WHAT IS BEING ASKED: Retype exactly the lines that start at the line with "edge_wall('quay_wall', EDGE_L, 1.0, M['brick_quay'], -1)" and end at the final line, both included, and leave out every picture.

EXTRACTED ENTRIES:
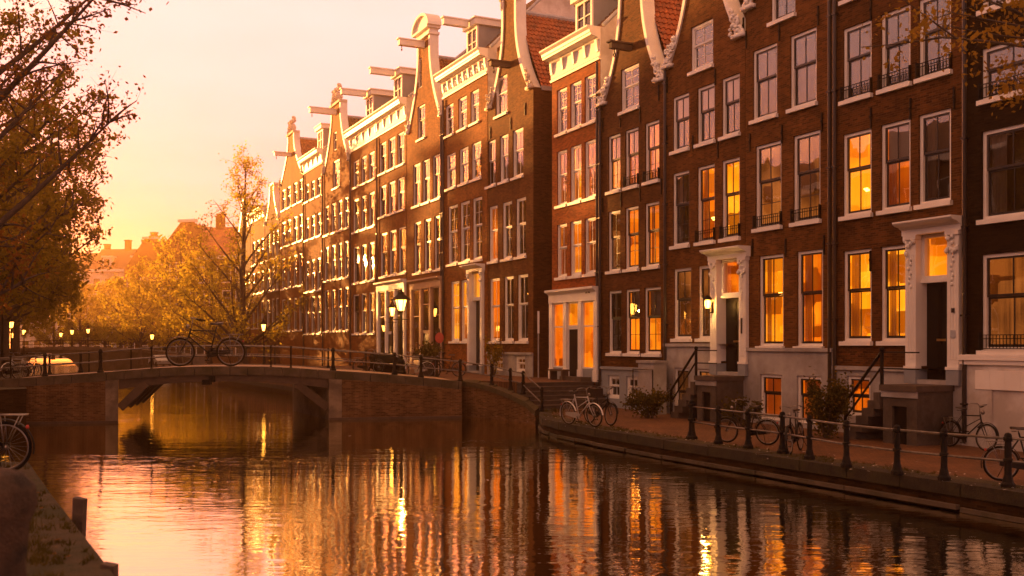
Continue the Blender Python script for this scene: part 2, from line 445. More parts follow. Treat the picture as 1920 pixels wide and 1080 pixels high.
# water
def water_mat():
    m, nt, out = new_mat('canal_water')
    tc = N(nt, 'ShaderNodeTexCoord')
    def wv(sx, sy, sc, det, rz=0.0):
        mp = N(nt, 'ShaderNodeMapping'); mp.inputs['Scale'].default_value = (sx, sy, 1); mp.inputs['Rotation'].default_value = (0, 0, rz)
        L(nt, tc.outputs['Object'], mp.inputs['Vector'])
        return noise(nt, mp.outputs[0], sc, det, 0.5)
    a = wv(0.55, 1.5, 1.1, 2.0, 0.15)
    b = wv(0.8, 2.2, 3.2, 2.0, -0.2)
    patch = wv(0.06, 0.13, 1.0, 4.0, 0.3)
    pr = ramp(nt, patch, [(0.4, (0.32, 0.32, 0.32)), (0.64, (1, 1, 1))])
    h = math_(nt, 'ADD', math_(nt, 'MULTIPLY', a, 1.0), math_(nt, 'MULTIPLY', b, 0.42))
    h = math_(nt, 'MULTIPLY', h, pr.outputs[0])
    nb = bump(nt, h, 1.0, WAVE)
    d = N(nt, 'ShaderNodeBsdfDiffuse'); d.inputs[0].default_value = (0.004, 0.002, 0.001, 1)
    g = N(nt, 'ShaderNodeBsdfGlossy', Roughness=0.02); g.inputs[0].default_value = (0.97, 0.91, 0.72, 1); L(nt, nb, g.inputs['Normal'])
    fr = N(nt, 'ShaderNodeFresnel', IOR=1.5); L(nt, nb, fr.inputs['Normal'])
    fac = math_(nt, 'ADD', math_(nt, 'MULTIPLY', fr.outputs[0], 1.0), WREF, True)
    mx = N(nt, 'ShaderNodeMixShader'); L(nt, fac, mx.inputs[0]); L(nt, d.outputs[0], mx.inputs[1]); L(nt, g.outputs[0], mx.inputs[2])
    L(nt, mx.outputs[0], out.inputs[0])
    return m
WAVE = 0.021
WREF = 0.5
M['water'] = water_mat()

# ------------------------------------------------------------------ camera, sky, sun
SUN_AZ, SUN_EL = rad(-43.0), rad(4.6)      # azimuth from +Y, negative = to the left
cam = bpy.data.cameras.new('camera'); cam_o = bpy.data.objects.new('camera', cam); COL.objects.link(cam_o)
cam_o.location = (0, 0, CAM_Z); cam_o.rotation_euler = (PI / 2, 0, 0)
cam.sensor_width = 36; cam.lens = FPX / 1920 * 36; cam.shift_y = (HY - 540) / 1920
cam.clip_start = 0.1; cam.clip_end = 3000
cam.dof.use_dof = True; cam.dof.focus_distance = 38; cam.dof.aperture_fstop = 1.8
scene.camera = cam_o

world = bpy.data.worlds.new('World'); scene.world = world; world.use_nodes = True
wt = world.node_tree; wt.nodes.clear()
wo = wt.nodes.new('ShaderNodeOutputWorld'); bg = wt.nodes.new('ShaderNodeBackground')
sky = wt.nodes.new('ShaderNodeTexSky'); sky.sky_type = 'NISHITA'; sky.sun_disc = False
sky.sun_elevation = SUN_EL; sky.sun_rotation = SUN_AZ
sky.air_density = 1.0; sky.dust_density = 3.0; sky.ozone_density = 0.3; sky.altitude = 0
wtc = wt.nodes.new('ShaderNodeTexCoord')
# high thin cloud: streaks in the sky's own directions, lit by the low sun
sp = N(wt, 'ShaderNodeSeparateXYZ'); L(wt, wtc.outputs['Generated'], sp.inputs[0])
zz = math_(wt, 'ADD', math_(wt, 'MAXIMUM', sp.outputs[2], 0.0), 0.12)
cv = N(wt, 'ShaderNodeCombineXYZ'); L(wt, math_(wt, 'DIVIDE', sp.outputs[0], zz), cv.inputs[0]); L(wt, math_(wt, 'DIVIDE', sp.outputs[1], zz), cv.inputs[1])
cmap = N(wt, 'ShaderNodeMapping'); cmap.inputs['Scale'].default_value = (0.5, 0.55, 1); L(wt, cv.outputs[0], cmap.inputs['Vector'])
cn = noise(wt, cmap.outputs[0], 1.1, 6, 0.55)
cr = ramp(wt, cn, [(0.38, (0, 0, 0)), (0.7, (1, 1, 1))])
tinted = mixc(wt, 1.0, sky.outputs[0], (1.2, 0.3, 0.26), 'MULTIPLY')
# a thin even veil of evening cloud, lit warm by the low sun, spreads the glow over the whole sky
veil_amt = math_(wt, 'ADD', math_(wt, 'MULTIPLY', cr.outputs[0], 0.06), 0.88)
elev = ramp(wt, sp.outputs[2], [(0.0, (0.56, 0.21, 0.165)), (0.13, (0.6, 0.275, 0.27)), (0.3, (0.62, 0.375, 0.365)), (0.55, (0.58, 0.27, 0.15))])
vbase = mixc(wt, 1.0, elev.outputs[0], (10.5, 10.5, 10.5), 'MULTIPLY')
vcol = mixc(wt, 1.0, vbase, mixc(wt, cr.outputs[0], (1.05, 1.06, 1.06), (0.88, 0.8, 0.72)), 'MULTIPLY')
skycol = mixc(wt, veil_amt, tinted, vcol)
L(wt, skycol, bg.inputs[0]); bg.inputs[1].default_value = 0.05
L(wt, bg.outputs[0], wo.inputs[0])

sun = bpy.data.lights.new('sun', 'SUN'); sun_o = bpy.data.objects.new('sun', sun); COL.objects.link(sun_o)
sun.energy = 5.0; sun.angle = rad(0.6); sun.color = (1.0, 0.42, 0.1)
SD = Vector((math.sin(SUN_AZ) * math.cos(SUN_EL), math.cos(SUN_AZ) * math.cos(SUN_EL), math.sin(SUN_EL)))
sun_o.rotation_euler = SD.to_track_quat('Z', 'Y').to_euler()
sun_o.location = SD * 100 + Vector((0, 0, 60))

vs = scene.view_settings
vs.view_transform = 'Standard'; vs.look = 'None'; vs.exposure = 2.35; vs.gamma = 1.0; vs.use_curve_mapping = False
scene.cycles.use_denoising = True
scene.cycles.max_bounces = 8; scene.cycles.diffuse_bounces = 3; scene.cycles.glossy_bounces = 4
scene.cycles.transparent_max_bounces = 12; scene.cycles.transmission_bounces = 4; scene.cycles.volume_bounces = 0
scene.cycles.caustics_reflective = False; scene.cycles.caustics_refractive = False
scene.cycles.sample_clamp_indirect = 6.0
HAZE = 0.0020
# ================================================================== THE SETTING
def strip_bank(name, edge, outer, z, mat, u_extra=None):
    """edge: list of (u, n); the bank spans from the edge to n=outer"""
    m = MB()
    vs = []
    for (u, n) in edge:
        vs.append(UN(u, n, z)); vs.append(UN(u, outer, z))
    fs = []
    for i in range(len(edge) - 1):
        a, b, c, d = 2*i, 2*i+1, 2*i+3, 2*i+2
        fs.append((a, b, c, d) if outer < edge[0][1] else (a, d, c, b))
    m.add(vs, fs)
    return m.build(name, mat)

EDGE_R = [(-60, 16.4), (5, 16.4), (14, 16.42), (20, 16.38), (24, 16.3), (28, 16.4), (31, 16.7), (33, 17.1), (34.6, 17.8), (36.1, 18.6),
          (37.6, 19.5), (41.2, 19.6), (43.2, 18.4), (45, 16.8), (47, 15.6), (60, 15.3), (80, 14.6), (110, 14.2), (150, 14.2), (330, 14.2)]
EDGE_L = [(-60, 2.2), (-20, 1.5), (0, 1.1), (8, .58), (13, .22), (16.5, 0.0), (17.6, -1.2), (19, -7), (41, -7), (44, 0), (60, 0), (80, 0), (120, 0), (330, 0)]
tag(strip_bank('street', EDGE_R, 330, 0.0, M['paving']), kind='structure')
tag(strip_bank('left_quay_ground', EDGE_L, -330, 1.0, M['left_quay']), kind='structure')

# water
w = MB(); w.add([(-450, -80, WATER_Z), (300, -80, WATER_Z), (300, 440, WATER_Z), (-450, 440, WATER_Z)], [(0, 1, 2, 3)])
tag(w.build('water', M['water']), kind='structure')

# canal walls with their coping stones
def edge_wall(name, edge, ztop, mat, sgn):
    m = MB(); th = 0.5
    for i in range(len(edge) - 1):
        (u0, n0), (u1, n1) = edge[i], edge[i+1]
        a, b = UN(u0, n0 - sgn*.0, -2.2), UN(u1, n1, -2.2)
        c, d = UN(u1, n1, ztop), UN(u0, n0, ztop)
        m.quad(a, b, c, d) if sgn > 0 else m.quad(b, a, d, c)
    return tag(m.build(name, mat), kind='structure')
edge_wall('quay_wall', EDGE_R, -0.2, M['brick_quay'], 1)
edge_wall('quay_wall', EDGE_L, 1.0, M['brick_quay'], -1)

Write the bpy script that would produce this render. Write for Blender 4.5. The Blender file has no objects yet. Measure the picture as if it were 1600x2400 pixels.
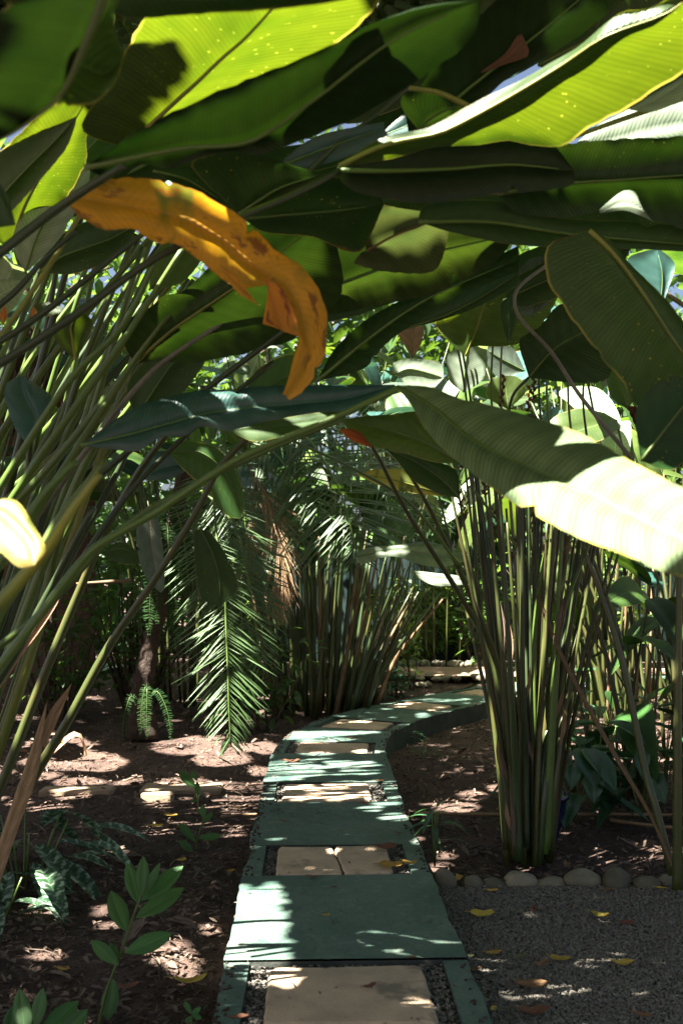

CORRECT OUTPUT:
edge_wall('quay_wall', EDGE_L, 1.0, M['brick_quay'], -1)

Write the bpy script that would produce this render. Write for Blender 4.5. The Blender file has no objects yet. Measure the picture as if it were 1600x2400 pixels.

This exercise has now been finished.